On Feb. 20, Citigroup walked back some of the diversity, equity, and inclusion commitments that the company made in 2020. Citigroup was one of several United States businesses and banks that attempted to grapple with the killings of George Floyd and Breonna Taylor through adopting diversity, equity, and inclusion goals, but the political climate no longer supports those initiatives.
According to Business Insider, in an internal memo to staff members, Citigroup CEO Jane Fraser indicated that the bank would rename its diversity, equity, and inclusion team and make several other changes in light of the growing hostility to DEI from the Trump Administration.
Per Fraser’s memo, the
“diversity, equity, and inclusion and talent management” team will now be referred to as “talent management and engagement,” the memo also notes that the bank will ax “aspirational representation goals except as required by local law,” and will also no longer require job candidates or panels of interviewers to be diverse.By contrast, in September 2020, the bank announced its Action for Racial Equity which contained specific pledges to increase support for Black Americans and other communities of color, including a pledge to “Advance anti-racist practices in its company and the financial services industry.”

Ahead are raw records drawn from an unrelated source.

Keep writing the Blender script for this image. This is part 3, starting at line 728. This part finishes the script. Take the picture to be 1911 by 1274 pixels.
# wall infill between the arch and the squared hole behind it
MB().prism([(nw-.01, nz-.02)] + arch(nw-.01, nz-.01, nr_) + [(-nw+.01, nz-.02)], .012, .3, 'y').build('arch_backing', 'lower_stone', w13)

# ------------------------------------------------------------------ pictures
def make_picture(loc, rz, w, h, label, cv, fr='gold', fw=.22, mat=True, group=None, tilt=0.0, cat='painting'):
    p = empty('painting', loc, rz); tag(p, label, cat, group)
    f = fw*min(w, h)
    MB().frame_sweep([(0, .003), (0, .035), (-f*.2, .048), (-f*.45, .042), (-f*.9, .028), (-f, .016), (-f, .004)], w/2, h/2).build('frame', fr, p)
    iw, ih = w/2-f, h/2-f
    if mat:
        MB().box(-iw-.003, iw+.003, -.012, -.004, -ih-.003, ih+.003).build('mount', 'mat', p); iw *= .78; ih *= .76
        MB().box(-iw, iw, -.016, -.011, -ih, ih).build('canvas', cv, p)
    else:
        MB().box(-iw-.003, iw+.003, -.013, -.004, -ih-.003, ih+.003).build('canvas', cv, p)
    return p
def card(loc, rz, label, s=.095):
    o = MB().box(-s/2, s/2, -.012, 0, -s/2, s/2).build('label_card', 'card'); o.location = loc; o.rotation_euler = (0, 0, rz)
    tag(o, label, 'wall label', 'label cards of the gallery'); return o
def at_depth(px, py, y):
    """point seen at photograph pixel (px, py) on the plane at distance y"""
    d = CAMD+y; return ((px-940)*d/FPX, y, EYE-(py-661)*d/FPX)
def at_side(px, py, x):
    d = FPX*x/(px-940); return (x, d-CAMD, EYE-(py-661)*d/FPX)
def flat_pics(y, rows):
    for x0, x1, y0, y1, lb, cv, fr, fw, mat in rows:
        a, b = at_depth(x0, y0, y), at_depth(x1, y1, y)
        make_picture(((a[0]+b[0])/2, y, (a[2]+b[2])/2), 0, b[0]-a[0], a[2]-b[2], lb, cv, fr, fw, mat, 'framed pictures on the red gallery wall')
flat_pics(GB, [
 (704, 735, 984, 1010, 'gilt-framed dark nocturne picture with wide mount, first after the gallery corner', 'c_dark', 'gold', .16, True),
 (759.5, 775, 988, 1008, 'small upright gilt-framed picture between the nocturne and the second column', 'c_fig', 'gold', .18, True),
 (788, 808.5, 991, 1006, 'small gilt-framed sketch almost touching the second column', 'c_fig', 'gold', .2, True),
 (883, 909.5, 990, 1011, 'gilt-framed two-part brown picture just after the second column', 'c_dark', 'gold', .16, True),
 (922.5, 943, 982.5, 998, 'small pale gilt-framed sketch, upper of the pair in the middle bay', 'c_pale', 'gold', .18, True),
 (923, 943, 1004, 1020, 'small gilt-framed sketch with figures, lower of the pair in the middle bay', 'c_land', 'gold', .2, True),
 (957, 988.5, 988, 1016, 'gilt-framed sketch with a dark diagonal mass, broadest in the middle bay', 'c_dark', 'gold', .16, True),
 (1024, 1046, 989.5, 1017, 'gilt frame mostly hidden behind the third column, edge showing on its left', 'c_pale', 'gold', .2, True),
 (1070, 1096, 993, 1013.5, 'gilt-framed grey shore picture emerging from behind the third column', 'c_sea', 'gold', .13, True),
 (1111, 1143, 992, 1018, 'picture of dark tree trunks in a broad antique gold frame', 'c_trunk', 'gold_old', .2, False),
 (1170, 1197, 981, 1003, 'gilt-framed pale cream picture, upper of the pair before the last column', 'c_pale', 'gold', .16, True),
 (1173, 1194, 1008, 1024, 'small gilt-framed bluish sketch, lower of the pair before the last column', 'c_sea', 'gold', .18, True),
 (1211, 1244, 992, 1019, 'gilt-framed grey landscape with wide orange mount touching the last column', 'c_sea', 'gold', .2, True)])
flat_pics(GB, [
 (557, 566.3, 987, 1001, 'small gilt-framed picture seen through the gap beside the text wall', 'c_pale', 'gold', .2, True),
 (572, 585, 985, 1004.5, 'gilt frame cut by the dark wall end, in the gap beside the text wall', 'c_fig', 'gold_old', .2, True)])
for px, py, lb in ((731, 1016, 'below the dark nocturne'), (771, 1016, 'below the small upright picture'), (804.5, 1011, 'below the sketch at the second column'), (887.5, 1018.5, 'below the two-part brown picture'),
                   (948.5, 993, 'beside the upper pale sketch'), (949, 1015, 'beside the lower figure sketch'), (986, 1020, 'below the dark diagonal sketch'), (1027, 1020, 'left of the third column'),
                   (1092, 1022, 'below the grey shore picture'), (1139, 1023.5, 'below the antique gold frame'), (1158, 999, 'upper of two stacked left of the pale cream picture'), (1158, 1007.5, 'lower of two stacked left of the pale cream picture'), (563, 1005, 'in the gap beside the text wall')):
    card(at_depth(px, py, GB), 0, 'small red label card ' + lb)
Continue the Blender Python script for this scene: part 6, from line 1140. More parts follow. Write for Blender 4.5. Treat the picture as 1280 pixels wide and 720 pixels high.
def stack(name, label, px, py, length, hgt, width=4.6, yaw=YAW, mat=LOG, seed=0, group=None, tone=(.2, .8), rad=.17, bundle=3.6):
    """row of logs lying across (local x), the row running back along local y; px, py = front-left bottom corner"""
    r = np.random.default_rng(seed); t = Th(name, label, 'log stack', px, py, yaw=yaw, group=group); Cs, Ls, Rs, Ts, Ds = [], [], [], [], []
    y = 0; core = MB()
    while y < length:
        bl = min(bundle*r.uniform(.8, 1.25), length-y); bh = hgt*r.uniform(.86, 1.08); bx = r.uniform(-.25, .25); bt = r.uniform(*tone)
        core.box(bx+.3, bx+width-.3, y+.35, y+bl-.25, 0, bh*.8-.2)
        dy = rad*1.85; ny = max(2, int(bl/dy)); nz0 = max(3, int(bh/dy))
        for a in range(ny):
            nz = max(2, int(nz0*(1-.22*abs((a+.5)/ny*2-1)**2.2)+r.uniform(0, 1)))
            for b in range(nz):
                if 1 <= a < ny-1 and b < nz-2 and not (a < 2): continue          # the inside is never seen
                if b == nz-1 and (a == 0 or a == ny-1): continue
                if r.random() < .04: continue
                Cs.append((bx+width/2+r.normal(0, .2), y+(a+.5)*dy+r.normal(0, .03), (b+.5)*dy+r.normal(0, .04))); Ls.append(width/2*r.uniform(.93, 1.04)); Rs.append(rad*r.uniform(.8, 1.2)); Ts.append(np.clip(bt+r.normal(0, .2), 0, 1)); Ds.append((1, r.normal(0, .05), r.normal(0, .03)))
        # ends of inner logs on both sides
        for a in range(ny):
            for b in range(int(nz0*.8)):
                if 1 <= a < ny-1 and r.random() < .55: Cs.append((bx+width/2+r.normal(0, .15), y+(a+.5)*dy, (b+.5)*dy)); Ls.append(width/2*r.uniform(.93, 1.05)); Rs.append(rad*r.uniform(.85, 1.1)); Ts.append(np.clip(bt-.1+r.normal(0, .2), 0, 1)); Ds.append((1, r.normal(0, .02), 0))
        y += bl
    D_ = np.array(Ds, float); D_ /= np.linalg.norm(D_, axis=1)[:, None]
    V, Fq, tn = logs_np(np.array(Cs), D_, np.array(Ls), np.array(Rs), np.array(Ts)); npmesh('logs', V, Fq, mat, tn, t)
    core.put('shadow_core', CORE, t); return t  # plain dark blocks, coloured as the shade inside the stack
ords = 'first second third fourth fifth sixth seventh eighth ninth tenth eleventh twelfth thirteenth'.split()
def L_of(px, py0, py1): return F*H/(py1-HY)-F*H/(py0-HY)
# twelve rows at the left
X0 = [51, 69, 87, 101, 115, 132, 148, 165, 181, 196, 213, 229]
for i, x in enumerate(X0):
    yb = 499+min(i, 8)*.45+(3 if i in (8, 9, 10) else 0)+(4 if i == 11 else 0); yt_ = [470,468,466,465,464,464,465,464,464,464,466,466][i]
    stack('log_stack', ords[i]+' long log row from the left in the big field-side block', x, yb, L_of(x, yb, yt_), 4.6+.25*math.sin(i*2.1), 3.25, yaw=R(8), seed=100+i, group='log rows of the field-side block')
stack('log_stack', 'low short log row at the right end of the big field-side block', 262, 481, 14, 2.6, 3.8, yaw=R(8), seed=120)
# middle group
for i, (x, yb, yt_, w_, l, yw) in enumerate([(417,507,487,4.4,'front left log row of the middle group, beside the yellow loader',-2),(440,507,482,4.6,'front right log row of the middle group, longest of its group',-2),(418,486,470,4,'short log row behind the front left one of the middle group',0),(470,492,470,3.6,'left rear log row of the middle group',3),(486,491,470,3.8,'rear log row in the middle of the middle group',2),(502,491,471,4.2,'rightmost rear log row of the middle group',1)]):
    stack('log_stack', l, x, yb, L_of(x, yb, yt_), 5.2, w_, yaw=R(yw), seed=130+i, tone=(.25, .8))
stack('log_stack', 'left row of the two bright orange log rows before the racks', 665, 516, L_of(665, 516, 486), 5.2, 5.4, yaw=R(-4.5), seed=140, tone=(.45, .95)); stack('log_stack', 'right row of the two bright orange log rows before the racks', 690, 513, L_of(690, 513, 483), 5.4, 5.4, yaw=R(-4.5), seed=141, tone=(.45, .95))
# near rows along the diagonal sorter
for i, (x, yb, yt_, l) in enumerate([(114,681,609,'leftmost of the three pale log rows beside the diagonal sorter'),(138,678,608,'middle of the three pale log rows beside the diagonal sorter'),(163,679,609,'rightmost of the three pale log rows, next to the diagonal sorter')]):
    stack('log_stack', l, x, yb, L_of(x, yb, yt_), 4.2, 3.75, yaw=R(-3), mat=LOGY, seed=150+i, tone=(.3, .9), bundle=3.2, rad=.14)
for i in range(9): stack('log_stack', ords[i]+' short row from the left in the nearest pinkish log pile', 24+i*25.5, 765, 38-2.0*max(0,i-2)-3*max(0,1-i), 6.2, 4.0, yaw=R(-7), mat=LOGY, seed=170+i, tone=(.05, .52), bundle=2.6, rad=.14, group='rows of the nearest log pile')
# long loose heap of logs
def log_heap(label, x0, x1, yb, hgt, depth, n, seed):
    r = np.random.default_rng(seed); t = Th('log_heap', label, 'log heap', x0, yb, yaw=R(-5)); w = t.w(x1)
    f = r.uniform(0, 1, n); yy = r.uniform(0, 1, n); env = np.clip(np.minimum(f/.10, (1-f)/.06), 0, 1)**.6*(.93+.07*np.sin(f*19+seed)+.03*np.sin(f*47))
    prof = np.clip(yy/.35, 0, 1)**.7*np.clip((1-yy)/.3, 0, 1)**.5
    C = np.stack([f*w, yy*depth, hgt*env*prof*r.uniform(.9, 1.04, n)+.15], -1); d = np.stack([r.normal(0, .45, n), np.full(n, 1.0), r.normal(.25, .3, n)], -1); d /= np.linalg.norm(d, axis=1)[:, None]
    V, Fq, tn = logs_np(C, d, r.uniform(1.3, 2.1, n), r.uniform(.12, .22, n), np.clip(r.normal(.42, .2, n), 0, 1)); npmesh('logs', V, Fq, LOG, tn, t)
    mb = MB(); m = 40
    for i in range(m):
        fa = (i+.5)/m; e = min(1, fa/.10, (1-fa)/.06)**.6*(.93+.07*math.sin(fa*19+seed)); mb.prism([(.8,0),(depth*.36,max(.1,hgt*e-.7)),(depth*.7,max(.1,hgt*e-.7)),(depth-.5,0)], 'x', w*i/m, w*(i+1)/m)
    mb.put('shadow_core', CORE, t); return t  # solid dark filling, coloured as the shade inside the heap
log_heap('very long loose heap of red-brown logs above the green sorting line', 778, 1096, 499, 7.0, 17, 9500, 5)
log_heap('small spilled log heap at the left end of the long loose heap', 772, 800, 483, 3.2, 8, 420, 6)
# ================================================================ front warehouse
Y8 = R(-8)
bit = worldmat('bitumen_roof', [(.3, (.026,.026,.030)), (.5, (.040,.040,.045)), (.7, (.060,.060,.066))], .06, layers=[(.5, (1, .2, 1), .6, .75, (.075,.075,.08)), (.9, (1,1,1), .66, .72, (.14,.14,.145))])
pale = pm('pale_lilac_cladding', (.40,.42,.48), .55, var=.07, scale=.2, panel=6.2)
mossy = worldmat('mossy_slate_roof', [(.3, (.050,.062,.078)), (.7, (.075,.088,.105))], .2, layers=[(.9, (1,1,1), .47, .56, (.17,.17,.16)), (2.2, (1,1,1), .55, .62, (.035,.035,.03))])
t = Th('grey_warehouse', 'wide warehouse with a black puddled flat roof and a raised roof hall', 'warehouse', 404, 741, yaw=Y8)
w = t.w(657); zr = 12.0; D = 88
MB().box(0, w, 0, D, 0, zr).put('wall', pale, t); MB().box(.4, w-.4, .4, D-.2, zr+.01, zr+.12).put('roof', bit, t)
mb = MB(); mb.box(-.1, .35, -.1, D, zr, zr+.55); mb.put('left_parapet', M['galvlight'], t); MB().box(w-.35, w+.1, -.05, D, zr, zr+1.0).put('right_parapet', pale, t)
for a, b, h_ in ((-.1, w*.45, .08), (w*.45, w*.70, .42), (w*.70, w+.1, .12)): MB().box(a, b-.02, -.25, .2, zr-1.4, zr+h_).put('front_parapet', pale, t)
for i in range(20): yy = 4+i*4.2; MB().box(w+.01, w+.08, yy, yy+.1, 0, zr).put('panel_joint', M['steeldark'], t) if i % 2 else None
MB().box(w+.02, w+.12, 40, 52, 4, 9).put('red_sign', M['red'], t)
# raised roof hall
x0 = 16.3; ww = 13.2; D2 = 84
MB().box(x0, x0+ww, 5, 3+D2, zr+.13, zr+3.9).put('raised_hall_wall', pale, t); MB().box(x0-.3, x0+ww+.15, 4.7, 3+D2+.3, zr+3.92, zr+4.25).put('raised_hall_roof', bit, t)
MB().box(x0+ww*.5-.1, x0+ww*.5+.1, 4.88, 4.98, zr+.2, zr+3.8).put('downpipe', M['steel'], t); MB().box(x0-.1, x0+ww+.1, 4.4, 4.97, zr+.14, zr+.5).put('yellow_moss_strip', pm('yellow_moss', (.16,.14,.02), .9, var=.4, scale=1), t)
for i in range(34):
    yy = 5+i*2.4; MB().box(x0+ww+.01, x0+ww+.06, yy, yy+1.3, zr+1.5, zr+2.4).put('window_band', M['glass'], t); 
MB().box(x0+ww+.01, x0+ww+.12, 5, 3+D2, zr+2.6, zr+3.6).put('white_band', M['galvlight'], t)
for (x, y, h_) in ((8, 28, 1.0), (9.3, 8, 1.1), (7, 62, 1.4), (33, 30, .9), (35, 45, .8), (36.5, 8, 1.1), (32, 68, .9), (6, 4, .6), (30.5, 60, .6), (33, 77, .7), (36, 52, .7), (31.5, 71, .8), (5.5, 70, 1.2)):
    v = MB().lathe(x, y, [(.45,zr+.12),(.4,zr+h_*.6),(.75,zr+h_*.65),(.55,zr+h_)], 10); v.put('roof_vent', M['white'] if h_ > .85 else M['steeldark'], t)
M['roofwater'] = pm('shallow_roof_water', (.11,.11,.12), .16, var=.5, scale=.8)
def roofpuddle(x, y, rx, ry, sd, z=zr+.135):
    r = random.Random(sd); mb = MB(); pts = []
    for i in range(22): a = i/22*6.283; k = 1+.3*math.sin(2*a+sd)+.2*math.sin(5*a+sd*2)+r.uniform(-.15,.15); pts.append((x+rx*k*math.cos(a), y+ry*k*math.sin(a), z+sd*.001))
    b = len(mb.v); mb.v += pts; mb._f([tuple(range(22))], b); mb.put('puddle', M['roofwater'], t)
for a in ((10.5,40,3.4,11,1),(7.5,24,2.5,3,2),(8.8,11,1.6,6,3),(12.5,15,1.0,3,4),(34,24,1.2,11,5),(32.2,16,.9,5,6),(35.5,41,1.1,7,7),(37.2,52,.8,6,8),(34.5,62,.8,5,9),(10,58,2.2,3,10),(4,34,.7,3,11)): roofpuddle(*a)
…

At the time that their three-year action plan was unveiled, Fraser said in a press release, “We are meeting the challenge of helping close the racial wealth gap with urgency. In just one year since launching Action for Racial Equity, we have already invested $1 billion into initiatives expanding economic opportunity for communities of color. There is still more work to be done to advance anti-racist practices both within our firm and across the industry, and we look forward to continuing to evolve our approach to driving diversity, equity and inclusion for our colleagues, clients and communities.”
According to Forbes, Citigroup joins Pepsi, JP Morgan Chase, Morgan Stanley, Wells Fargo, Bank of America, Coca-Cola, Goldman Sachs, Disney, Deloitte, PBS, Google, Intel, PayPal,
Chipotle, Comcast, General Motors, Amazon, Amtrak, The Smithsonian Institution, Target, Meta, and McDonald’s among other companies and government contracted entities to either walk back aspects of or end their prior commitments to diversity, equity and inclusion due to pressure from the Trump Administration, many of whom committed multi-billion dollar pledges to assist in fostering diversity.According to a Simon Blanchette, a lecturer at Canada’s McGill University and an expert in organizational theory, the corporate whiplash on DEI, while inspired by the Trump Administration’s clear animus regarding diversity, equity, and inclusion is also an example of what Blanchette called “diversitywashing” in an op-ed for The Conversation.
This, he argued, is what occurs when companies, like Citigroup and the others, declare support for social causes but retreat when there is public or political pressure.
As Blanchette writes, “When corporations roll back these initiatives in response to political pressures, it signals to the world their commitment to EDI was merely a strategic move to improve their brand image during a period when social justice was a trending topic.”